===== DATA LINES =====

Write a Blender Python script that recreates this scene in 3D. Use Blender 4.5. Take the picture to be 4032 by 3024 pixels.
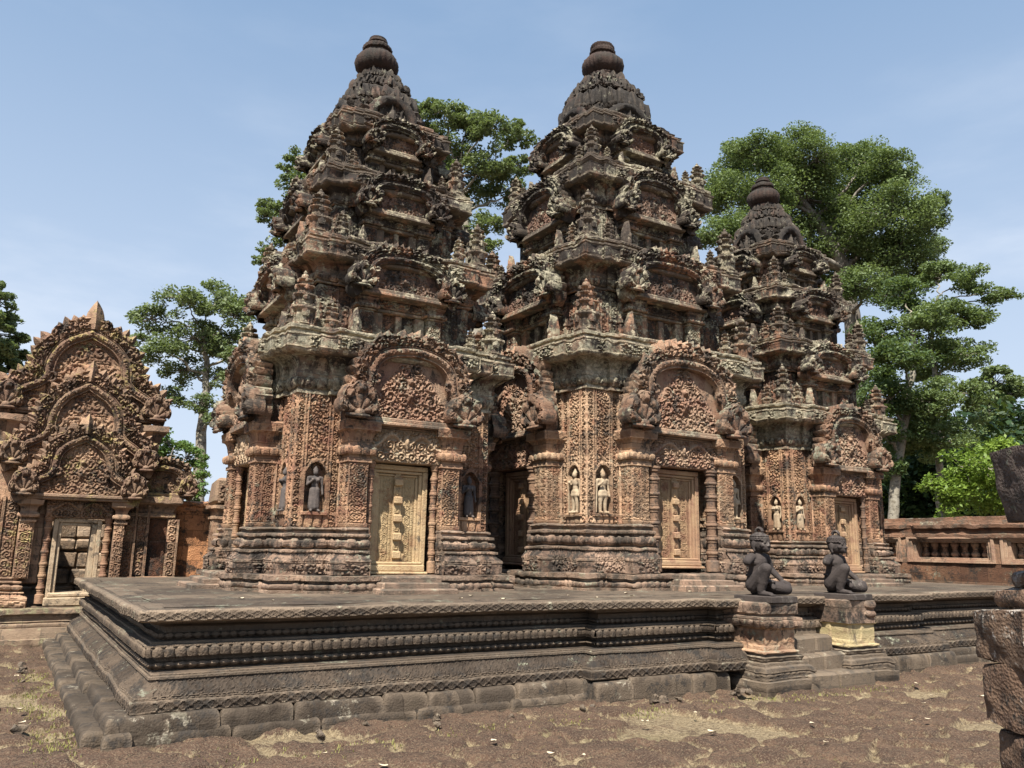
import bpy, math, random
import numpy as np
from math import radians as RD, pi, sin, cos
from mathutils import Matrix, Vector

SC = bpy.context.scene
for o in list(bpy.data.objects):
    bpy.data.objects.remove(o)
COL = SC.collection

# ------------------------------------------------------------------ camera
cam_d = bpy.data.cameras.new('camera')
cam = bpy.data.objects.new('camera', cam_d)
COL.objects.link(cam)
PIT, YAW, ROL = RD(11.398), RD(31.388), RD(0.951)
fw = Vector((sin(YAW)*cos(PIT), cos(YAW)*cos(PIT), sin(PIT)))
rt = Vector((cos(YAW), -sin(YAW), 0)); up = rt.cross(fw)
r2 = rt*cos(ROL)+up*sin(ROL); u2 = up*cos(ROL)-rt*sin(ROL)
m = Matrix.Identity(4)
for i in range(3):
    m[i][0], m[i][1], m[i][2] = r2[i], u2[i], -fw[i]
m[2][3] = 1.6
cam.matrix_world = m
cam_d.sensor_width = 36.0
cam_d.lens = 814.16/1024*36.0
cam_d.clip_start = 0.05
cam_d.clip_end = 3000
SC.camera = cam

# ------------------------------------------------------------------ world, sun, exposure
SUN_EL, SUN_AZ = RD(55.0), math.atan2(-0.72, -0.69)
w = bpy.data.worlds.new('World'); SC.world = w; w.use_nodes = True
nt = w.node_tree; nt.nodes.clear()
out = nt.nodes.new('ShaderNodeOutputWorld'); bg = nt.nodes.new('ShaderNodeBackground')
sky = nt.nodes.new('ShaderNodeTexSky'); sky.sky_type = 'NISHITA'; sky.sun_disc = False
sky.sun_elevation = SUN_EL; sky.sun_rotation = SUN_AZ
sky.air_density = 1.0; sky.dust_density = 1.6; sky.ozone_density = 1.2; sky.altitude = 50
tc = nt.nodes.new('ShaderNodeTexCoord')
mp = nt.nodes.new('ShaderNodeMapping'); mp.inputs['Scale'].default_value = (1.3, 1.3, 4.2)
nz = nt.nodes.new('ShaderNodeTexNoise'); nz.inputs['Scale'].default_value = 1.9
nz.inputs['Detail'].default_value = 7; nz.inputs['Roughness'].default_value = 0.55
cr = nt.nodes.new('ShaderNodeMapRange'); cr.interpolation_type = 'SMOOTHSTEP'
cr.inputs['From Min'].default_value = 0.46; cr.inputs['From Max'].default_value = 0.74
cr.inputs['To Max'].default_value = 0.75
sx = nt.nodes.new('ShaderNodeSeparateXYZ')
hz = nt.nodes.new('ShaderNodeMapRange'); hz.interpolation_type = 'SMOOTHSTEP'
hz.inputs['From Min'].default_value = 0.0; hz.inputs['From Max'].default_value = 0.55
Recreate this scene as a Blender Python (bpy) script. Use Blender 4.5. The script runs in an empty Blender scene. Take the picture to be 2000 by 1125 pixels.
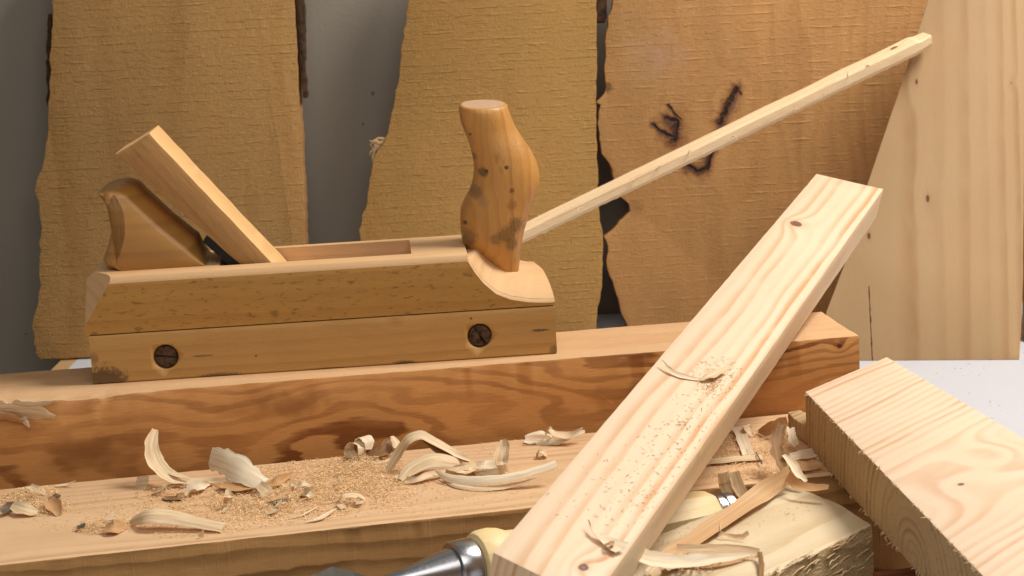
import bpy, bmesh, math, random
import numpy as np
from mathutils import Vector, Matrix, noise

# ------------------------------------------------------------------ camera, world, lamps, exposure
S = 0.01                                   # the script thinks in centimetres
F, H = 3464.0, 31.3                        # focal length in photo pixels, camera height above the table
pit, rol = math.radians(11.3), math.radians(2.9)
fwd = Vector((0, math.cos(pit), -math.sin(pit)))
r0 = Vector((1, 0, 0)); u0 = r0.cross(fwd)
RT = (math.cos(rol)*r0 - math.sin(rol)*u0).normalized()
UP = (math.sin(rol)*r0 + math.cos(rol)*u0).normalized()
CAM = Vector((0, 0, H))
sc = bpy.context.scene
COL = sc.collection
cd = bpy.data.cameras.new('camera'); cam = bpy.data.objects.new('camera', cd); COL.objects.link(cam)
cam.matrix_world = Matrix(((RT.x, UP.x, -fwd.x, 0), (RT.y, UP.y, -fwd.y, 0), (RT.z, UP.z, -fwd.z, H*S), (0, 0, 0, 1)))
cd.sensor_width = 36; cd.lens = 36*F/2000; cd.clip_start = .01; cd.clip_end = 50
cd.dof.use_dof = True; cd.dof.focus_distance = .92; cd.dof.aperture_fstop = 30
sc.camera = cam
w = bpy.data.worlds.new('World'); sc.world = w; w.use_nodes = True
w.node_tree.nodes['Background'].inputs[0].default_value = (1.0, .95, .9, 1)
w.node_tree.nodes['Background'].inputs[1].default_value = .18
sc.view_settings.view_transform = 'Standard'; sc.view_settings.look = 'None'
sc.view_settings.exposure = 0; sc.view_settings.gamma = 1
def lamp(name, loc, aim, size, power, color):
    l = bpy.data.lights.new(name, 'AREA'); l.shape = 'RECTANGLE'; l.size, l.size_y = size[0]*S, size[1]*S
    l.energy = power; l.color = color
    o = bpy.data.objects.new(name, l); COL.objects.link(o)
    o.location = Vector(loc)*S
    o.rotation_euler = (Vector(aim)-Vector(loc)).to_track_quat('-Z', 'Y').to_euler()
    return o
lamp('key_lamp', (88, 92, 138), (0, 100, 5), (54, 54), 28, (1, .972, .93))
lamp('fill_lamp', (8, -5, 92), (-5, 105, 8), (90, 60), 4.6, (1, .97, .94))
sc.cycles.max_bounces = 6

# ------------------------------------------------------------------ helpers
rnd = random.Random(7)
def ray(x, y): return fwd + RT*((x-1000)/F) - UP*((y-562.5)/F)
def onz(x, y, z=0.0):
    d = ray(x, y); return CAM + d*((z-H)/d.z)
def onpl(x, y, p0, n):
    d = ray(x, y); n = Vector(n); return CAM + d*((Vector(p0)-CAM).dot(n)/d.dot(n))
def ony(x, y, Y): return onpl(x, y, (0, Y, 0), (0, 1, 0))
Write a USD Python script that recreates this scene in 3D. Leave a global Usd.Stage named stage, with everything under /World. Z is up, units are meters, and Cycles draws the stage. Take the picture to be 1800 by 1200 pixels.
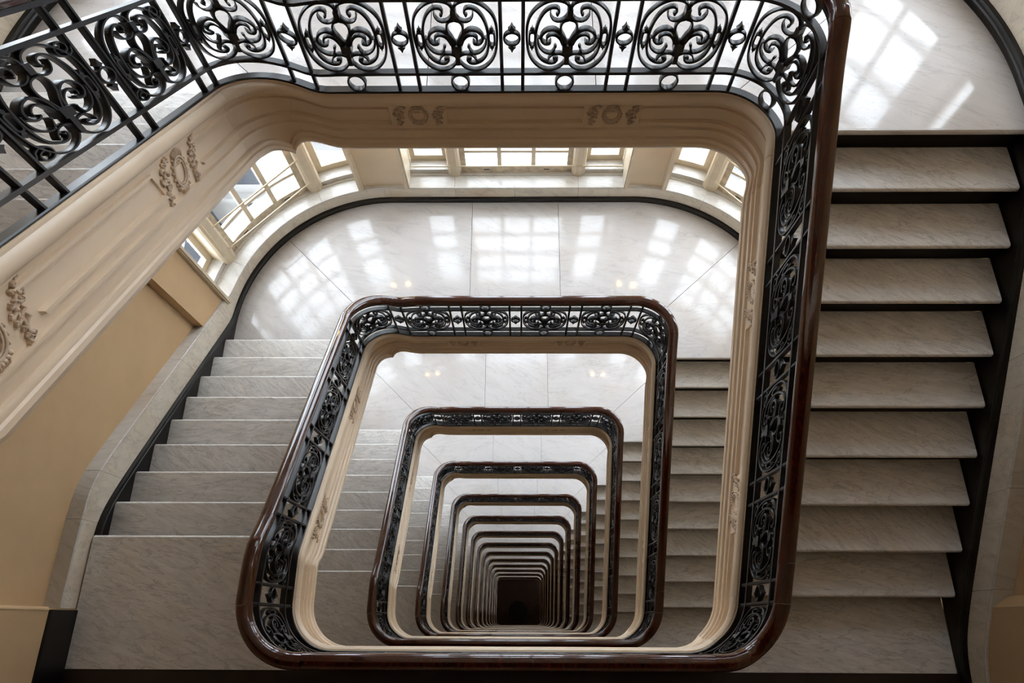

=====

TASK STATEMENT: Go to the line containing "Recreate this scene" and copy exactly from there through the line containing "from mathutils import Vector, Matrix, noise", both included, and nothing more. Pictures are excluded.

RIGHT ANSWER:
Recreate this scene as a Blender Python (bpy) script. Use Blender 4.5. The script runs in an empty Blender scene. Take the picture to be 2000 by 1125 pixels.
import bpy, bmesh, math, random
import numpy as np
from mathutils import Vector, Matrix, noise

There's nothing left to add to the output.